The four-hour pauses fall short of the more robust two-to-three-day pause President Biden has been seeking to allow for more substantial humanitarian aid and the release of at least some of the 240 hostages Hamas is holding. But U.S. officials say privately that they see the short daily pauses as something to build upon and not as the end of the matter.
Indeed some U.S. officials point to recent talks in Qatar involving CIA Director William Burns and David Barnea, head of Israel’s Mossad intelligence agency, as a sign that a pause-for-hostages deal could be forthcoming.
Gaza’s future
U.S.-Israel differences over the postwar plan focus in particular on how a Gaza flattened to rubble but still home to 2.3 million Palestinians would be administered.
The White House wasted no time in rejecting Mr.
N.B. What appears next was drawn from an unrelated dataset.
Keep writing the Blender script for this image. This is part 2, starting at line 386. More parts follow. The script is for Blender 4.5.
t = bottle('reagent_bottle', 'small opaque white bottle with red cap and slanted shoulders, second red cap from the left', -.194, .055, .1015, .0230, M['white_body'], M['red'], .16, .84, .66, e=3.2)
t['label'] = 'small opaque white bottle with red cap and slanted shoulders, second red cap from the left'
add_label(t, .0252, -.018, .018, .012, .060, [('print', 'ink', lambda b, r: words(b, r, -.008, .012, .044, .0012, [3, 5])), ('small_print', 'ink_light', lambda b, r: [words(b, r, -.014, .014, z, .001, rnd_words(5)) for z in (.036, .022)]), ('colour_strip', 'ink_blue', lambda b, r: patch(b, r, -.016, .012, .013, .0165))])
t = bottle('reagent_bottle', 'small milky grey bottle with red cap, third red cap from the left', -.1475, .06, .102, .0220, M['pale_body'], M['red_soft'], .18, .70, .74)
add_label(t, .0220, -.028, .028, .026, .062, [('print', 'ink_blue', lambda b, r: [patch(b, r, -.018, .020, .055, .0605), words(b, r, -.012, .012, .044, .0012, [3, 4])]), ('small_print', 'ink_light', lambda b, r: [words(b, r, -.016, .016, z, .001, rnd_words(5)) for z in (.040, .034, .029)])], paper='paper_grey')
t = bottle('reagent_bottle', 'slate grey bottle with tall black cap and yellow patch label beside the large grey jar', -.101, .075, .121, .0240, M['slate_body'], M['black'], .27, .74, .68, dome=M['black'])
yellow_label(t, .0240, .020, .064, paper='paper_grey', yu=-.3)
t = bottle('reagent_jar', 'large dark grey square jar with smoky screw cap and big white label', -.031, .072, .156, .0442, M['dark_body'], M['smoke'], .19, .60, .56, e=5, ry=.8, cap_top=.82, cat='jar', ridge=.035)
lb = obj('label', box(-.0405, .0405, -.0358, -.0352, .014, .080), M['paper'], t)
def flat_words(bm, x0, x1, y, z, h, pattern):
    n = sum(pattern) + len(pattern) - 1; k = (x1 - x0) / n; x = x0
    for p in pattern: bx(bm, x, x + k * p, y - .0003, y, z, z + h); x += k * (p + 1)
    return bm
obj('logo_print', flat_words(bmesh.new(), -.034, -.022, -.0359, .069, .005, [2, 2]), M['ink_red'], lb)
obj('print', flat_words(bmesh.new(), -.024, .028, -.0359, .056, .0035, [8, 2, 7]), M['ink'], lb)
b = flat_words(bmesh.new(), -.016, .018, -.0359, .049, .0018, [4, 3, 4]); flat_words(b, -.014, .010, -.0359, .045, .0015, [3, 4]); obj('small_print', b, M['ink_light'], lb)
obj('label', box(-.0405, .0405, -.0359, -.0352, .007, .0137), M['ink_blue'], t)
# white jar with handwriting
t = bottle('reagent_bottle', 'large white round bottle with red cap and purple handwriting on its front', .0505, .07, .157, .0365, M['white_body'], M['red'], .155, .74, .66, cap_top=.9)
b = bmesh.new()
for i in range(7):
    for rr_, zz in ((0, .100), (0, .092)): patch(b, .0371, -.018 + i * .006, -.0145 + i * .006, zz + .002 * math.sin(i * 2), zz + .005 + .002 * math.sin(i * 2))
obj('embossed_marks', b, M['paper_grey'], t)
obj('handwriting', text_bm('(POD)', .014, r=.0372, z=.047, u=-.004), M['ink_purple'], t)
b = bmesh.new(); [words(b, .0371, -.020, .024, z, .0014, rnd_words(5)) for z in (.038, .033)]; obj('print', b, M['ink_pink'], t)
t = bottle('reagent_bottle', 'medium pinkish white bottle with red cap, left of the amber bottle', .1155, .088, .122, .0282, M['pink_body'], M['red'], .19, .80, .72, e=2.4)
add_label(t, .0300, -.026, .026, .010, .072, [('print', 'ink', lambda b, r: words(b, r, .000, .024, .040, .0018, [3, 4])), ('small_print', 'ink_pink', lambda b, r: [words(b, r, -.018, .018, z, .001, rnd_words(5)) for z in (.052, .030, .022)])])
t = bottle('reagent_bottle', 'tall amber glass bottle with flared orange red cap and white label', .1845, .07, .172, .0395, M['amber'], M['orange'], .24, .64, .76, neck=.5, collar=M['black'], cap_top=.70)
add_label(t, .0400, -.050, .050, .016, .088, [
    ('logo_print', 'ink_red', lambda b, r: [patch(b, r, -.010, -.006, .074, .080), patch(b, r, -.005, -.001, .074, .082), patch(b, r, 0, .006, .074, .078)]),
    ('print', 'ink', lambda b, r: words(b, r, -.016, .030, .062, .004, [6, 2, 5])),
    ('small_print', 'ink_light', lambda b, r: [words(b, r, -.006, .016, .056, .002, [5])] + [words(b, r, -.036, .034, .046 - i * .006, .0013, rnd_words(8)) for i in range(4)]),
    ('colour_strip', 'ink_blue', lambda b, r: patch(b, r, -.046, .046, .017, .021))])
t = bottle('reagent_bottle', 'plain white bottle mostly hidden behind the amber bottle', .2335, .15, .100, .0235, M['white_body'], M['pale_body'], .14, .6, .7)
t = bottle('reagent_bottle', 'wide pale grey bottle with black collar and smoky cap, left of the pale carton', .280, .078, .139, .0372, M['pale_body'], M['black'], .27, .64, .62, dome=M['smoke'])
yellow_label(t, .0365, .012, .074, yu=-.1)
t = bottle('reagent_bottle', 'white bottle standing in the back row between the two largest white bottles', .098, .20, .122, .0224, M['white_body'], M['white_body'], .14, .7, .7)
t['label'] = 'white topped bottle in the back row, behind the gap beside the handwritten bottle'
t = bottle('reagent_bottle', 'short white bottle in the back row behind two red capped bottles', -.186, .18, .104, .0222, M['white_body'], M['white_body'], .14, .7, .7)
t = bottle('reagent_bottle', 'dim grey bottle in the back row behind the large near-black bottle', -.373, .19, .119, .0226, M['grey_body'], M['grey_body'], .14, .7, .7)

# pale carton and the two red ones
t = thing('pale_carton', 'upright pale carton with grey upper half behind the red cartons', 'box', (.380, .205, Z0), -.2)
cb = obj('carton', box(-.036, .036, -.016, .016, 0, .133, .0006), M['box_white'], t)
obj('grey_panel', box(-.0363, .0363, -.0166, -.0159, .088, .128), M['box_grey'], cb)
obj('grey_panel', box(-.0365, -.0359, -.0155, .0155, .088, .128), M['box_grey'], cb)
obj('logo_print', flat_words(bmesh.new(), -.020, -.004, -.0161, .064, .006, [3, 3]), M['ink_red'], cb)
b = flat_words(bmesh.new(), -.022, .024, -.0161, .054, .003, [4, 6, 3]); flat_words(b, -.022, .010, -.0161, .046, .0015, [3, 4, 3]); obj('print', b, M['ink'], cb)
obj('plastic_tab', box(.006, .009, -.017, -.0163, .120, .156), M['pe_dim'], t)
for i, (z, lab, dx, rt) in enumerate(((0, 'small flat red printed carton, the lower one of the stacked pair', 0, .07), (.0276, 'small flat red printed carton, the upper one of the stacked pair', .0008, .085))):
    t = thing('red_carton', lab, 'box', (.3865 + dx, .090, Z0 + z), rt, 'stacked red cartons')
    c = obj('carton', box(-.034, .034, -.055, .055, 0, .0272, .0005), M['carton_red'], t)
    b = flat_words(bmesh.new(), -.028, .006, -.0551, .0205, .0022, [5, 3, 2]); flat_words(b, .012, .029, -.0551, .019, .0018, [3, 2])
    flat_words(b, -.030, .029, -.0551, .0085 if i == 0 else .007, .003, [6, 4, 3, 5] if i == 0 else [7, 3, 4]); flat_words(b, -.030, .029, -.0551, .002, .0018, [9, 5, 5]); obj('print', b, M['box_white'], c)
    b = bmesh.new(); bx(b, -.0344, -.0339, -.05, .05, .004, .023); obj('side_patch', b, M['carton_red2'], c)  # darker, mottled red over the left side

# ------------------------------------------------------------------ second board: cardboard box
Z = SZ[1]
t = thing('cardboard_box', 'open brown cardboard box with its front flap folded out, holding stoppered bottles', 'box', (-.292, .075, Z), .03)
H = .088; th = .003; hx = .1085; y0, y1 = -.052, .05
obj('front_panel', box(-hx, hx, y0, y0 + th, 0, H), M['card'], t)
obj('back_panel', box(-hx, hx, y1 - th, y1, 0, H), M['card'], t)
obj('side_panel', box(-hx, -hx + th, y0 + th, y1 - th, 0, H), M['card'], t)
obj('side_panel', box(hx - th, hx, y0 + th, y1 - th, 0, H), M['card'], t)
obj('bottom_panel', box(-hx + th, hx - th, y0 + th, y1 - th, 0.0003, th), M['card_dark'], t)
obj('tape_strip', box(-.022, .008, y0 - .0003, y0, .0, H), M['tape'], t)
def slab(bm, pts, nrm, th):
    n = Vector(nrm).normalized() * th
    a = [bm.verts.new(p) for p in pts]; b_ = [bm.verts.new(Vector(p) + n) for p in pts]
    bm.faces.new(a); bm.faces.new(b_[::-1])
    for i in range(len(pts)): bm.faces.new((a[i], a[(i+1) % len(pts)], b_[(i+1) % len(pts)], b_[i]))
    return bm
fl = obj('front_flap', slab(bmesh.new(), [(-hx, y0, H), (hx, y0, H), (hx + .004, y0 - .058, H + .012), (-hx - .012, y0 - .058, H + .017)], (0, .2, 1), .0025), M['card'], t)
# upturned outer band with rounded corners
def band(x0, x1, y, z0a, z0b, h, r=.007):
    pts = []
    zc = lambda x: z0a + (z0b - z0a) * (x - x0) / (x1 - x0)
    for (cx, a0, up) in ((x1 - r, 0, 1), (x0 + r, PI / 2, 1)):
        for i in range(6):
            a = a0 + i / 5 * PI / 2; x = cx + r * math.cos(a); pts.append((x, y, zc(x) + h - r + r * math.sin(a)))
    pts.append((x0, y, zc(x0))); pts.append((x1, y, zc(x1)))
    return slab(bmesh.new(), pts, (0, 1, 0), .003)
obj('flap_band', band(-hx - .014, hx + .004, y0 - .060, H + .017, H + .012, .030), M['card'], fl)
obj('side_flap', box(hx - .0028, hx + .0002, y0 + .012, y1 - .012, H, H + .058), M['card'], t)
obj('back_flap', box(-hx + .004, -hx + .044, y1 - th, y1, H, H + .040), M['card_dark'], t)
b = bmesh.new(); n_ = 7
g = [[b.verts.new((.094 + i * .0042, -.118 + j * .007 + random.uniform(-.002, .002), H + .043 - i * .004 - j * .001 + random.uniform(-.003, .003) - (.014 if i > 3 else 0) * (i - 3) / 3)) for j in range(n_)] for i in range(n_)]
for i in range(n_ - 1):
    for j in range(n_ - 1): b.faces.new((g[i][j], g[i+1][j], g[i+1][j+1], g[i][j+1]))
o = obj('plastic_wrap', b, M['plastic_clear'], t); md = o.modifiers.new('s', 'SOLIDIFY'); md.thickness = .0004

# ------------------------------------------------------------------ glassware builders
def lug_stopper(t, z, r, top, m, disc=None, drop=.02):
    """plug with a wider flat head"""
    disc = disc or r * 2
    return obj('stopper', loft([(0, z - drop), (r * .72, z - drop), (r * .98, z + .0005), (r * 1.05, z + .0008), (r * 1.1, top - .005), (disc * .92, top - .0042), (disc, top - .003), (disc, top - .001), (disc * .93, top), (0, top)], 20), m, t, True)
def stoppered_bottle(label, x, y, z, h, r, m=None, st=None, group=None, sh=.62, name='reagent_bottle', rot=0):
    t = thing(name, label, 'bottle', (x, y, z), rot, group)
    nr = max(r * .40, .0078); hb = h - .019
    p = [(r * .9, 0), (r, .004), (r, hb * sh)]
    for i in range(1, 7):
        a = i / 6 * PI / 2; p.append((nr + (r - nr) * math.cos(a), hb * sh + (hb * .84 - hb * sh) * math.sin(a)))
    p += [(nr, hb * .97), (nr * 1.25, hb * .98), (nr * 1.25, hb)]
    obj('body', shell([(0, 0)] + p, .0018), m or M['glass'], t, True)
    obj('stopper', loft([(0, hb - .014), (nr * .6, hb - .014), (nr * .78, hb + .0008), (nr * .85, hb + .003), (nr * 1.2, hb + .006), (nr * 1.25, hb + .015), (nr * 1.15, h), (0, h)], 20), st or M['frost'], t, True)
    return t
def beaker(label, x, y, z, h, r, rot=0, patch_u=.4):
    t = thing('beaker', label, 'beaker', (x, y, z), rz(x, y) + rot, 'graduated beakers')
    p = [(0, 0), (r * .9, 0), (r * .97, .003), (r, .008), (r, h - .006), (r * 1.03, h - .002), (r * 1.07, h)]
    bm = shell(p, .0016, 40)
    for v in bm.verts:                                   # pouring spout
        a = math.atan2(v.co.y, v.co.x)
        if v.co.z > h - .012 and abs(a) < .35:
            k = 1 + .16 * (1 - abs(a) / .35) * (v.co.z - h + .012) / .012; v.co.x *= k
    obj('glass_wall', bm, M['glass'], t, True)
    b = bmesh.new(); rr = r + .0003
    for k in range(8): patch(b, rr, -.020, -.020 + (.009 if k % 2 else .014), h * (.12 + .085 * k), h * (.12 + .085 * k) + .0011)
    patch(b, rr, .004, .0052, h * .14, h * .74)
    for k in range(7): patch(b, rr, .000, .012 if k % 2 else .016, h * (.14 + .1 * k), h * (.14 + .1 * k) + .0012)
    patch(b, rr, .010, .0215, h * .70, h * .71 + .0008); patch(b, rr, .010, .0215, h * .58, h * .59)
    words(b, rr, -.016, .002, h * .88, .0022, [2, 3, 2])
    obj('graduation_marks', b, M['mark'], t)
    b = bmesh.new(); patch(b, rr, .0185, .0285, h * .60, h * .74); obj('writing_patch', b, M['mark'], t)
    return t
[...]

Netanyahu’s suggestion that Israel might remain in Gaza indefinitely, with national security spokesperson John Kirby saying President Biden “maintains his position that reoccupation by Israeli forces is not the right thing to do.”
Friday, on the sidelines of a G7 foreign ministers meeting in Tokyo, U.S. Secretary of State Antony Blinken concurred, and laid out a set of principles, including “no forcible displacement of Palestinians from Gaza, no use of Gaza as a platform for launching terrorism or other attacks against Israel, no diminution in the territory of Gaza, and a commitment to Palestinian-led governance for Gaza and for the West Bank, and in a unified way.”
Yet as numerous Israeli analysts have pointed out since, those “principles” run counter to a number of pronouncements by members of the government putting off the planning for postwar Gaza.
The coming clash over governance, Mr. Novik says, will pit the U.S. and a “consensus” of the international community favoring the Palestinian Authority – which rules the West Bank under Israeli occupation – as the enclave’s eventual administrator, against an Israeli government that disdains the PA and has worked in recent years to weaken it.
Still, some analysts caution that it won’t be solely international forces that pressure Israel to wind up its miliary campaign faster than the army might like. Inexorable domestic pressures, they add, are also going to place time limits.
“One clock is the steady supply of ammunition,” says Ambassador Oren. “We just aren’t going to be able to shoot indefinitely.” Other domestic “clocks” he lists include the limits on long-term deployment of the army’s 360,000 reservists, and the impact the war is having on the economy.
“So there are many clocks,” he says, “and we have to keep our eye on every one.”